13.6V float will get LFP to 95% SoC.

IMHO, 13.4V is too high to ensure the 40-70% SoC you're targeting. I would discharge the battery to 50% and then connect to the charger. Determine what the end SoC is after a week or so.

I just got an opinion from a long time motorcycle buddy I respect for his mucho solar and battery tech experience telling me 80% SOC, or a bit less / for long term LiFePO4 storage is the way to go. I think I will respect that info. .. I am also planning to fully disconnect my battery bank from all current draws including my DIY LiFePO4 build's self installed BMS (why not?) ...

 

[futureproof]

Thanks all. Since the original post, I've decided I will rarely (or never) use the older converter for float purposes at 13.4v and to avoid any sort of notions around a trickle or float for the LifePo4 battery (but leave the older converter in place, because why waste money on a new converter). I have a battery disconnect that I use so when the older converter is on shore power putting out 13.4v, I can disconnect from the battery for long term storage and let the 12v battery sit at a nice "storage state" around 40-70% This way I can run out to the camper during the winter and use shore power for the AC and 12v DC system without involving the LifePo4 battery. (Sometimes I am in there when parked in the off-season, since it's kind of a man-cave project area, or I am working on something in particular.). The old Elixir converter is still semi-useful if I ever decide to keep 13.4v going into the house LifePo4 battery to work it up towards 100% SOC before a different LifePo4 capable charger takes over, or at least to supply power to the house 12v system when the battery is offline.
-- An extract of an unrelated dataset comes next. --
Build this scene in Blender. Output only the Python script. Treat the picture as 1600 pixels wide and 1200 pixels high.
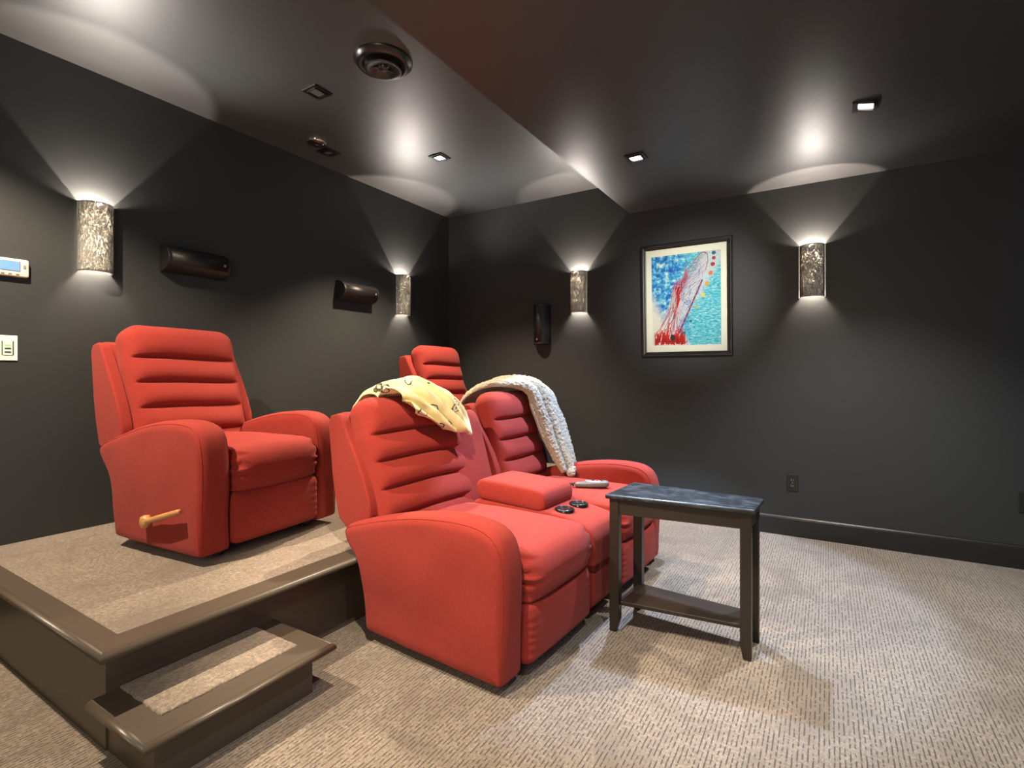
import bpy, bmesh, math, random
from mathutils import Vector, Matrix, noise
random.seed(4)
PI = math.pi
R = math.radians
for o in list(bpy.data.objects):
    bpy.data.objects.remove(o)
S = bpy.context.scene
C = S.collection

# ---------------------------------------------------------------- camera
H = 1.145                       # eye height
cam_d = bpy.data.cameras.new('camera'); cam = bpy.data.objects.new('camera', cam_d); C.objects.link(cam)
cam.location = (0, 0, H); cam.rotation_euler = (R(90), 0, R(31.55))
cam_d.sensor_width = 36; cam_d.lens = 803/1600*36; cam_d.shift_y = -15/1600
cam_d.clip_start = 0.02
S.camera = cam
S.view_settings.view_transform = 'Standard'; S.view_settings.look = 'None'
S.view_settings.gamma = 1; S.view_settings.use_curve_mapping = False
S.view_settings.exposure = 0.45

# ---------------------------------------------------------------- room numbers (metres)
XL, XR, YB, YN = -3.31, 3.35, 4.15, -1.12
ZH, ZL = 2.747, 2.480           # high ceiling on the left, low ceiling on the right
XS = -1.40                      # where the ceiling steps down
PZ = 0.344                      # platform carpet

# ---------------------------------------------------------------- world and lights
w = bpy.data.worlds.new('world'); S.world = w; w.use_nodes = True
w.node_tree.nodes['Background'].inputs[0].default_value = (0.80, 0.90, 1.0, 1)
w.node_tree.nodes['Background'].inputs[1].default_value = 0.02

def area_light(name, loc, target, sx, sy, power, col):
    l = bpy.data.lights.new(name, 'AREA'); l.shape = 'RECTANGLE'; l.size = sx; l.size_y = sy
    l.energy = power; l.color = col
    o = bpy.data.objects.new(name, l); C.objects.link(o); o.location = loc
    o.rotation_euler = (Vector(target)-Vector(loc)).to_track_quat('-Z', 'Y').to_euler()
    return o
def spot_light(name, loc, target, power, col, angle, blend=0.3, rad=0.02):
    l = bpy.data.lights.new(name, 'SPOT'); l.energy = power; l.color = col
    l.spot_size = R(angle); l.spot_blend = blend; l.shadow_soft_size = rad
    o = bpy.data.objects.new(name, l); C.objects.link(o); o.location = loc
    o.rotation_euler = (Vector(target)-Vector(loc)).to_track_quat('-Z', 'Y').to_euler()
    return o
def point_light(name, loc, power, col, rad):
    l = bpy.data.lights.new(name, 'POINT'); l.energy = power; l.color = col; l.shadow_soft_size = rad
    o = bpy.data.objects.new(name, l); C.objects.link(o); o.location = loc
    return o
WARM = (1.0, 0.78, 0.56); COOL = (0.80, 0.92, 1.0); TUNG = (1.0, 0.80, 0.66)
# the projection screen at the right end of the room, and the open doorway behind the camera
area_light('screen_light', (XR-0.1, 1.7, 1.35), (-1.5, 2.0, 0.9), 2.6, 1.5, 12, (0.36, 0.55, 1.0))
area_light('doorway_light', (-.35, YN+0.08, 1.55), (-1.0, 4.1, 1.4), 0.9, 1.6, 26, (1.0, 0.80, 0.58))
# downlights: lit ones, pointed at the floor (x, y, ceiling, power, colour, beam)
NEUT = (1.0, 0.94, 0.86)
DOWN = [(-2.433, 2.945, ZH, 300, WARM, 100, .6, (-2.43, 2.9)), (-1.0, 3.084, ZL, 290, (.52, .68, .98), 66, .20, (-1.0, 2.91)), (0.162, 3.079, ZL, 190, (1.0, .96, .92), 92, .8, (.16, 3.30)),
        (-1.0, 0.95, ZL, 185, WARM, 58, .5, (-1.22, 1.85)), (0.162, 0.95, ZL, 65, NEUT, 96, .6, (.16, 1.2)),
        (-2.433, 0.30, ZH, 310, WARM, 118, .4, (-2.43, .5)), (1.45, 2.0, ZL, 80, (.92, .95, 1.0), 92, .6, (1.4, 2.0))]
for i, (x, y, z, p, c, a, bl, tg) in enumerate(DOWN):
    spot_light('downlight_beam', (x, y, z-0.035), (*tg, 0), p, c, a, bl, 0.022)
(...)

Then, generally, when I want to get the 12v LifePo4 battery to full charge, I use one of the following:
1. Battery charger on AC power.
2. Victron DC-DC charger while driving.
3. Solar charger.

My main problem now is that I am still using my camper sporadically during the winter and colder months, and running into issues with LifePo4 temps. Need to figure out a long term solution that keeps the LifePo4 battery in a position so that I can use it during the winter, but I cannot simply keep it warmer all the time. I have many components purchased standing by for some sort of solution, including the sticky heating pads, temp sensor relays, voltage sensing relays, and even a higher amp 12v heater for a quick flash heat (that may not get used). (I already swapped my lead acid back in twice for short winter trips where I didn't feel like dealing with cold temps and LifePo4.). Probably just going to throw some sort of master switch on a low amp heating system that can be turned on a day or two before a trip and keep my LifePo4 in a warm enough state to charge/discharge during winter use. The heating system just has to be used in a setup where I know I can produce enough charging power to keep the battery heat running when necessary AND use the batteries. Long as the charging input outweighs the discharge to heat the battery, it's all good (such as driving with DC-DC). Or use some sort of lightweight heater on a relay that works when the alternator is running.